• [WORK TO DO] Set down the material exactly as given, please, from its first line through the line that includes "PI = math.pi".

-- -- --

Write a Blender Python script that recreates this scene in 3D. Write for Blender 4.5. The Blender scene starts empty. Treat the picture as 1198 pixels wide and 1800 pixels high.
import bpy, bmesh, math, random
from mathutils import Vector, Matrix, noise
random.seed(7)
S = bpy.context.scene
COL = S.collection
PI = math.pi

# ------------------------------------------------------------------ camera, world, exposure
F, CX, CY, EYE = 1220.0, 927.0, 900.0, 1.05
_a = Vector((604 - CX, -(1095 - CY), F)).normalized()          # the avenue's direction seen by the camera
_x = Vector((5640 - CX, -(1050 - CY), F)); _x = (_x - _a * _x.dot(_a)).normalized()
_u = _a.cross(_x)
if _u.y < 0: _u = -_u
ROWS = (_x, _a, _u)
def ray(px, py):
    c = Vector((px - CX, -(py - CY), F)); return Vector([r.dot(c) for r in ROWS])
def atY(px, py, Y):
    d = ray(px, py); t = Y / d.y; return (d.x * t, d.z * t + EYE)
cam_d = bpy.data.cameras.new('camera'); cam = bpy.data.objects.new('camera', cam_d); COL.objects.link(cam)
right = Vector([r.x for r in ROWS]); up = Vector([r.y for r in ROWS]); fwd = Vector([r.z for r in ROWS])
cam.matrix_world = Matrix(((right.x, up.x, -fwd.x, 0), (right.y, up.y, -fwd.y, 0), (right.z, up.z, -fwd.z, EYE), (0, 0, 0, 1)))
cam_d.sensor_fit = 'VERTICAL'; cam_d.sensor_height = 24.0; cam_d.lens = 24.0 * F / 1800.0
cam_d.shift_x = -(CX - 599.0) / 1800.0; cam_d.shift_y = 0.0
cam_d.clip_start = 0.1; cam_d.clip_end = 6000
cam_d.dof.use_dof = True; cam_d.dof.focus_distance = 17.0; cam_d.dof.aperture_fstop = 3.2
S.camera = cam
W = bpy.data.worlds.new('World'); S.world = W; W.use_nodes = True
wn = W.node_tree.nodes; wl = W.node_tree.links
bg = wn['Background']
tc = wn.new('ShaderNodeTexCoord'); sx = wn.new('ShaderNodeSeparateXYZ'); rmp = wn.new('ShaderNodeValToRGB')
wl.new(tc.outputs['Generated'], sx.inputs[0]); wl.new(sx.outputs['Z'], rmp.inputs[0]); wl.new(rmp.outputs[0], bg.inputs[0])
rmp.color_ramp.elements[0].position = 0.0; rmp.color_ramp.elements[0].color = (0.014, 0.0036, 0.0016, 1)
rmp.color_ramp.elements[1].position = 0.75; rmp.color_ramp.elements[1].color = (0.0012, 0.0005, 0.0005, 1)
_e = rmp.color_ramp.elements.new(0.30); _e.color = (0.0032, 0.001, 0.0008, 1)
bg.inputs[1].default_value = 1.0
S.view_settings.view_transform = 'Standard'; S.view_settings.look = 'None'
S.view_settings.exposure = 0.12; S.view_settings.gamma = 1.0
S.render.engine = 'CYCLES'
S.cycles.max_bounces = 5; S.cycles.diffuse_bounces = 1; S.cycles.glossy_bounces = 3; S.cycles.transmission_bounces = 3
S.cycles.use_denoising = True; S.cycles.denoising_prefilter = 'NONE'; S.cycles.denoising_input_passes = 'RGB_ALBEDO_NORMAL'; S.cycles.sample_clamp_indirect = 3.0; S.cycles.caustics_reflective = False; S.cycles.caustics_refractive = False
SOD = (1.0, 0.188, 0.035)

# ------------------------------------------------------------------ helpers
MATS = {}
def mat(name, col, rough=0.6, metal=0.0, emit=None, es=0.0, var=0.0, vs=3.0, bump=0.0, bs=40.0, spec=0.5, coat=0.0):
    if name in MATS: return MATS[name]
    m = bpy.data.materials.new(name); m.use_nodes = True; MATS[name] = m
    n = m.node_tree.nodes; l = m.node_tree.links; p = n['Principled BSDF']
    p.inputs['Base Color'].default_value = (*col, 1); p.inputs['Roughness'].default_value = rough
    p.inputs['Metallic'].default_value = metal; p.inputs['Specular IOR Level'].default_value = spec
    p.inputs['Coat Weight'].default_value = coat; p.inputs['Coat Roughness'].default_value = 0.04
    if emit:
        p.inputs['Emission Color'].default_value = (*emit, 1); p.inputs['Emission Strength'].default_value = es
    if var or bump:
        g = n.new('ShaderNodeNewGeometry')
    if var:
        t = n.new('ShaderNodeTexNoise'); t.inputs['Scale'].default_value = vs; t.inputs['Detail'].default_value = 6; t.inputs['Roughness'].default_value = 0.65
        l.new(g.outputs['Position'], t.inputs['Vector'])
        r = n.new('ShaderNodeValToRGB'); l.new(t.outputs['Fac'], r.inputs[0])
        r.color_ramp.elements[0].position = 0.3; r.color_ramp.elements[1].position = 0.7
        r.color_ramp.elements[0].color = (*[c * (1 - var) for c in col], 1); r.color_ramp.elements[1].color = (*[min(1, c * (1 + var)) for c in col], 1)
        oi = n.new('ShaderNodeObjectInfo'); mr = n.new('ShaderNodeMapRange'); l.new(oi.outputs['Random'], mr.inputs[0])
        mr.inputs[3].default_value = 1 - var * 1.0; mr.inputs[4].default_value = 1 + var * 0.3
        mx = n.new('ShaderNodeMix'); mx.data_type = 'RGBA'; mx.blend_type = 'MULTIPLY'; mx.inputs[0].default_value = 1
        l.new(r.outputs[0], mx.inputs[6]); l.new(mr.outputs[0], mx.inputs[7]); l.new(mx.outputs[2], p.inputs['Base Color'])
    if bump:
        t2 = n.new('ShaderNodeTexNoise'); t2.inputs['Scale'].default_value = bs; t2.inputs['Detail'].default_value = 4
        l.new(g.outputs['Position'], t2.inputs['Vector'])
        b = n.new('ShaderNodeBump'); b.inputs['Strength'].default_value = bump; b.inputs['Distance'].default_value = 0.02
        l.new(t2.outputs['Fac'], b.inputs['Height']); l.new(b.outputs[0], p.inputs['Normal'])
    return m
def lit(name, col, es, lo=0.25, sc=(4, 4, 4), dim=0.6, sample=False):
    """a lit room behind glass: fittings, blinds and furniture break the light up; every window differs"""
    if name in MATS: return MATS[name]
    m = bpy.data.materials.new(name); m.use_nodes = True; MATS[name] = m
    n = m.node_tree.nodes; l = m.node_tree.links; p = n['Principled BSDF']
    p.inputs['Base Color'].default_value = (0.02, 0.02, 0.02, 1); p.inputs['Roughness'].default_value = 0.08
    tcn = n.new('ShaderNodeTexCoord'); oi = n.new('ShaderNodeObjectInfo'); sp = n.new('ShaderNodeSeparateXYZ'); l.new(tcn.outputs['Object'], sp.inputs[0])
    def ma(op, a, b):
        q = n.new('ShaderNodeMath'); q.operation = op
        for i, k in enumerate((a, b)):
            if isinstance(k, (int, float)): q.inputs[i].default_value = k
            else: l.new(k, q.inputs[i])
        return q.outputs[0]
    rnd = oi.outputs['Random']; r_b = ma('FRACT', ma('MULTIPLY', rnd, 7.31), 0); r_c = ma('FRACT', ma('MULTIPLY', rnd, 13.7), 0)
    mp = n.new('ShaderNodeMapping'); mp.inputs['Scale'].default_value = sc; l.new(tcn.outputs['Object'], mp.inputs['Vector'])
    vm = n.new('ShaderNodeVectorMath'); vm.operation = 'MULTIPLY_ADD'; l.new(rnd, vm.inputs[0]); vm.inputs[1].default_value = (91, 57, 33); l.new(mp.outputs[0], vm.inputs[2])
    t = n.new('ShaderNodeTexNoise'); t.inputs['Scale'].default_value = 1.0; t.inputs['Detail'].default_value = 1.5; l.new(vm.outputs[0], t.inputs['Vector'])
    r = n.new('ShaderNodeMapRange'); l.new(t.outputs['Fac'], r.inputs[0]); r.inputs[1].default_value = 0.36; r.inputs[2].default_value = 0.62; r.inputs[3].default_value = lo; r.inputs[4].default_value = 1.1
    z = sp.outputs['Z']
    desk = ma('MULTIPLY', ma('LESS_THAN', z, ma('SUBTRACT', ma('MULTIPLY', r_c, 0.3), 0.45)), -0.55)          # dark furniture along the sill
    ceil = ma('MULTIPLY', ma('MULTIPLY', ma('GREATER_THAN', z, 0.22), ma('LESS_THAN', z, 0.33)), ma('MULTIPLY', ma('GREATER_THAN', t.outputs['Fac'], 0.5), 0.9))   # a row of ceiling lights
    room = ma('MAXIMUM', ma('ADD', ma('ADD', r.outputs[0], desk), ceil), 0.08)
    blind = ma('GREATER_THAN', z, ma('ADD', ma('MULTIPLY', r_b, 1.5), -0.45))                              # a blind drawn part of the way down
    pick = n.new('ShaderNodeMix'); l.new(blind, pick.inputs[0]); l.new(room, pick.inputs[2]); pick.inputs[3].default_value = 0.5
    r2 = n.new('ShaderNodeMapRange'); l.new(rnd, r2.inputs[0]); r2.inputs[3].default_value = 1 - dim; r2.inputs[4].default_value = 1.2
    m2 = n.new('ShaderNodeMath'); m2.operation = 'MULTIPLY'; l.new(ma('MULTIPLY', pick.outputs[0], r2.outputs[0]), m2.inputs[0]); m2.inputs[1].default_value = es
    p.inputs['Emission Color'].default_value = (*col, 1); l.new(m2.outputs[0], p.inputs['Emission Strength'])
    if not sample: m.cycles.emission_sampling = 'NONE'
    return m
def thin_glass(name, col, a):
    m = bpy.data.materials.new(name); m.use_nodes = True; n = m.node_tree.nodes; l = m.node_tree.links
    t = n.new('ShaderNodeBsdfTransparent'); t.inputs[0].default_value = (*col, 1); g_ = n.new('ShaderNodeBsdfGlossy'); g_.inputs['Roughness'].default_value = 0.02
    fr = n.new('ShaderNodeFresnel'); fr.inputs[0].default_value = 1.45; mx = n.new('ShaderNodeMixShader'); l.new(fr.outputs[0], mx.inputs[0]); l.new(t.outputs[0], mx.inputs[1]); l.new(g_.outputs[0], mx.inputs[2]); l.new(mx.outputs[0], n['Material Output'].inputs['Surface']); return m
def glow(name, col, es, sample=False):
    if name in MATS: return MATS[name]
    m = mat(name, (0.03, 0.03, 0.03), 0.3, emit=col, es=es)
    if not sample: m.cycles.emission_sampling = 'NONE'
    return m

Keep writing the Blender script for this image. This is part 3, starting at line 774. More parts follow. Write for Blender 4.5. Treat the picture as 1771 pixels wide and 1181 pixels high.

-- -- --

• [FULL ANSWER]
Write a Blender Python script that recreates this scene in 3D. Write for Blender 4.5. The Blender scene starts empty. Treat the picture as 1198 pixels wide and 1800 pixels high.
import bpy, bmesh, math, random
from mathutils import Vector, Matrix, noise
random.seed(7)
S = bpy.context.scene
COL = S.collection
PI = math.pi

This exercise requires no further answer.